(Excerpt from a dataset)
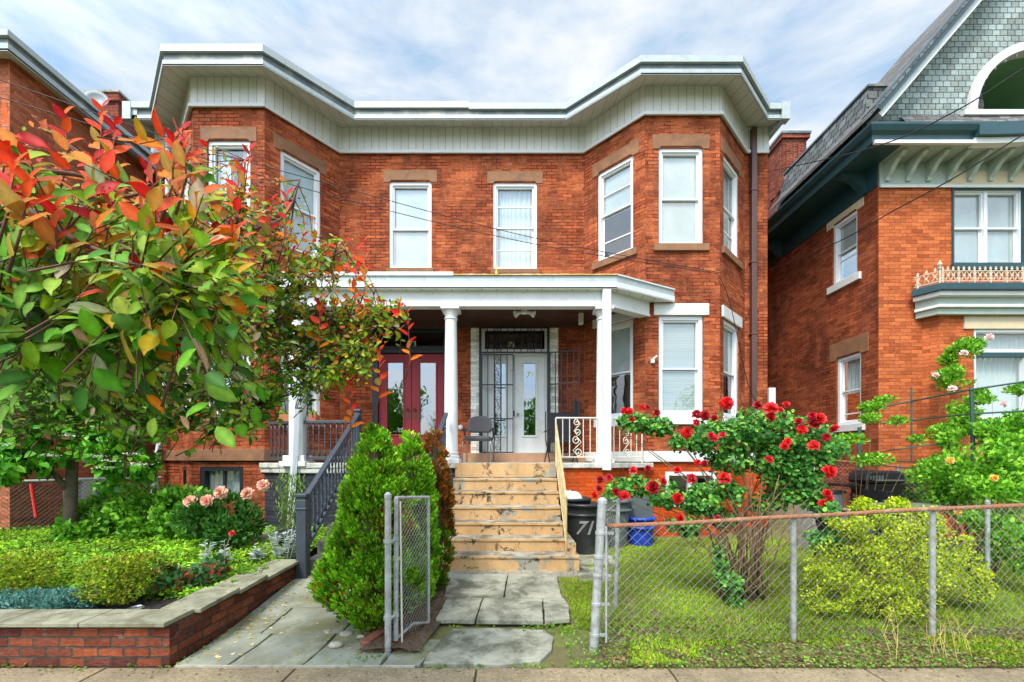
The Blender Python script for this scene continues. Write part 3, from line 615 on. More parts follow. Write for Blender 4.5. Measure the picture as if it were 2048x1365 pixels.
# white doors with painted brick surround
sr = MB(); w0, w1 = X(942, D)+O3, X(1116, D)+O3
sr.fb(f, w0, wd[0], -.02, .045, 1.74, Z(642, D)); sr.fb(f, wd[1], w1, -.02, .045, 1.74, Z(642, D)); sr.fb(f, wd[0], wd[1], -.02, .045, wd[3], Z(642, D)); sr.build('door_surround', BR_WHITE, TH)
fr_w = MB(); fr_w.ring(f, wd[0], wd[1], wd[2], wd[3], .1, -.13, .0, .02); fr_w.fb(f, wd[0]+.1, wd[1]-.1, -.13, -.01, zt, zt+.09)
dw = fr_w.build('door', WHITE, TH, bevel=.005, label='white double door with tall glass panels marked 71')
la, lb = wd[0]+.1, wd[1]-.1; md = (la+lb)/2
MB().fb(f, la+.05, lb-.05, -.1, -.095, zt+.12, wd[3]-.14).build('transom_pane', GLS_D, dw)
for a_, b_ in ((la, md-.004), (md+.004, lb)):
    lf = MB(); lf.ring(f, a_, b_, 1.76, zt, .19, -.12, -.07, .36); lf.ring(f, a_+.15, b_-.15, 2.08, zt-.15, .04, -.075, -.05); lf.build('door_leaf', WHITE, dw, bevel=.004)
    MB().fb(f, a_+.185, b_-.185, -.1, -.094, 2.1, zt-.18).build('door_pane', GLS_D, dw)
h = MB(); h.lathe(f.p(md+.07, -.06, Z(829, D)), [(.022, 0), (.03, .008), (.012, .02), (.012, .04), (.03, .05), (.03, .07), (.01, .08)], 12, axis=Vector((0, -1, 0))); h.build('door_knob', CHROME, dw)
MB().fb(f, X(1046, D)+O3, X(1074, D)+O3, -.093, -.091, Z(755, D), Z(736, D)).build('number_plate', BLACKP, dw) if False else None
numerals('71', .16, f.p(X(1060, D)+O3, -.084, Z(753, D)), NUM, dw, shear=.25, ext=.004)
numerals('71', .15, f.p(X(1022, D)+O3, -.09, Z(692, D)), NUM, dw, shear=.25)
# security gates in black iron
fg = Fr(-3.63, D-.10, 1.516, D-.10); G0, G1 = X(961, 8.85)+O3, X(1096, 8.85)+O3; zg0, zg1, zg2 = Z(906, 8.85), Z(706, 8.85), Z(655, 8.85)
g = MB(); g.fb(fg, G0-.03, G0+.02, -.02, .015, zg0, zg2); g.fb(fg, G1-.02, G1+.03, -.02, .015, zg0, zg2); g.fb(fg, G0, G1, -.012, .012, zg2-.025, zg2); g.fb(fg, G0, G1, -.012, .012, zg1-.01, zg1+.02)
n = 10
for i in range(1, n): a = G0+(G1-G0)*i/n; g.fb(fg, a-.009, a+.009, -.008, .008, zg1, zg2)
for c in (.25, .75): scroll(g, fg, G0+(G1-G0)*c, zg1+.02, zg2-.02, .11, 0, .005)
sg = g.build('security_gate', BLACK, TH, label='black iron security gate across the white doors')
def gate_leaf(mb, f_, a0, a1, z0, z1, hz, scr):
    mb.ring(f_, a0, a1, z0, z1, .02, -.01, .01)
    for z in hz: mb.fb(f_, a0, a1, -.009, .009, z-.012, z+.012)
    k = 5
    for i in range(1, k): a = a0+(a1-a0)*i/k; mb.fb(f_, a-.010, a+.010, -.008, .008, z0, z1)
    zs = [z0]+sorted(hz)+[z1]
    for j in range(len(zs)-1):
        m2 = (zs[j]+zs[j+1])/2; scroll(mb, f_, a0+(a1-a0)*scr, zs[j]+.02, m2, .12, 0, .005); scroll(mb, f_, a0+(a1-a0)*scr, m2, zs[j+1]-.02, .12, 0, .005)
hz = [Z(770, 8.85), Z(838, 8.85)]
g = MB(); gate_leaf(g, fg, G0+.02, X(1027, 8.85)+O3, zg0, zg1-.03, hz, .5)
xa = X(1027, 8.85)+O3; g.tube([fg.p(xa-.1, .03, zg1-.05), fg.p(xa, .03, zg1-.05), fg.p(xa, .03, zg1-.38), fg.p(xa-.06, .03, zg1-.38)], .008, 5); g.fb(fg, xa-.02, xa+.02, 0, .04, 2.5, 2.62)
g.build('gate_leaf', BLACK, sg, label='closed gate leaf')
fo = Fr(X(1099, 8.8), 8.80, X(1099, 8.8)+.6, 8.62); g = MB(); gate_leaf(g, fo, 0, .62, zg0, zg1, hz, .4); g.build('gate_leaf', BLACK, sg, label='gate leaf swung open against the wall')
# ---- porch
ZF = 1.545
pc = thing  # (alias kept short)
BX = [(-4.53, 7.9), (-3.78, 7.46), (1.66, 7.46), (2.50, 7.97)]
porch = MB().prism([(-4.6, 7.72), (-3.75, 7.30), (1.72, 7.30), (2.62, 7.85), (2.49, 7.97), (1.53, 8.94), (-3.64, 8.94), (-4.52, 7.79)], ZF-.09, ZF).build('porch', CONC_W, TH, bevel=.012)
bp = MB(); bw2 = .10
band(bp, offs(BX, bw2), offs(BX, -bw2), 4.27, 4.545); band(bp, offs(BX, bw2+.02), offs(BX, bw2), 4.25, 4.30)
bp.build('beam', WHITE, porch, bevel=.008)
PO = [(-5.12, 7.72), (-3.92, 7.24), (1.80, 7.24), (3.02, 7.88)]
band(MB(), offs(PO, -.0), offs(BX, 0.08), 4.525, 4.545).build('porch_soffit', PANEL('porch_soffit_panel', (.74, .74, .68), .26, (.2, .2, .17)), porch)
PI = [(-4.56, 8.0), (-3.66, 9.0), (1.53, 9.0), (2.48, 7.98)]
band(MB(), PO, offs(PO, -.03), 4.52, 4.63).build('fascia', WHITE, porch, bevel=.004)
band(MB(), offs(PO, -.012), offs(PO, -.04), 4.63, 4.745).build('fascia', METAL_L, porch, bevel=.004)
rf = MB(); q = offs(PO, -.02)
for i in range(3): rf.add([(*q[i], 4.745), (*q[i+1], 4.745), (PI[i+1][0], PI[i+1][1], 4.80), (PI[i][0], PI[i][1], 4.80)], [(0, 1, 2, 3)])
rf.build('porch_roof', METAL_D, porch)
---
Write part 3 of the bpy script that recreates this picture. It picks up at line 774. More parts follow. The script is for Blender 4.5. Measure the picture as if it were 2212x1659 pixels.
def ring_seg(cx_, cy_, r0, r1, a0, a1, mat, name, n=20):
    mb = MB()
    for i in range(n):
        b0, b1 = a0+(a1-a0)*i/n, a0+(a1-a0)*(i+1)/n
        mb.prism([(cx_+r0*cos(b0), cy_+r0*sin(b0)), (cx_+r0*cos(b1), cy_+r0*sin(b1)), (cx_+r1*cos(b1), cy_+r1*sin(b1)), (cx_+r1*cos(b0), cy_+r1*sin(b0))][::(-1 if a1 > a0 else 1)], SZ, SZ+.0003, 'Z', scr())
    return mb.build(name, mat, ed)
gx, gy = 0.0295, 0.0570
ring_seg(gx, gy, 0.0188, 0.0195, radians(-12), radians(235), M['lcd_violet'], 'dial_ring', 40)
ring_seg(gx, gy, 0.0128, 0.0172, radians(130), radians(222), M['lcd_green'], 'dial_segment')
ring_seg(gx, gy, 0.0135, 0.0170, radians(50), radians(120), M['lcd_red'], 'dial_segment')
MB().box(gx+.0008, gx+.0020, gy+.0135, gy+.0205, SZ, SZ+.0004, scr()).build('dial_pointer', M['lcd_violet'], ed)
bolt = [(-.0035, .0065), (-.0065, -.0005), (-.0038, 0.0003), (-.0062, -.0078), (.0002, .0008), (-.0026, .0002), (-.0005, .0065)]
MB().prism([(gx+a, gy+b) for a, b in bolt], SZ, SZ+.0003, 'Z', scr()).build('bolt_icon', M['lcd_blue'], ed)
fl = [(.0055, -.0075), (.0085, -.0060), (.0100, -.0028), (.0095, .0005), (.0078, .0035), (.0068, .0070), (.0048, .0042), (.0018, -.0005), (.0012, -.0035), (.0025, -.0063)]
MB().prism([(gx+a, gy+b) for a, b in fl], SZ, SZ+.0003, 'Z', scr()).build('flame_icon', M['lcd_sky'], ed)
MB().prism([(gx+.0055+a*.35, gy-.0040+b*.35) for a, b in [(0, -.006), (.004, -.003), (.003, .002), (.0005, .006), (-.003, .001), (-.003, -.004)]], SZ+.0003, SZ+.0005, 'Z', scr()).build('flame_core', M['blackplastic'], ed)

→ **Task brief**
Copy each line above where the string "picture" occurs.

→ **Complete answer**
The Blender Python script for this scene continues. Write part 3, from line 615 on. More parts follow. Write for Blender 4.5. Measure the picture as if it were 2048x1365 pixels.
Write part 3 of the bpy script that recreates this picture. It picks up at line 774. More parts follow. The script is for Blender 4.5. Measure the picture as if it were 2212x1659 pixels.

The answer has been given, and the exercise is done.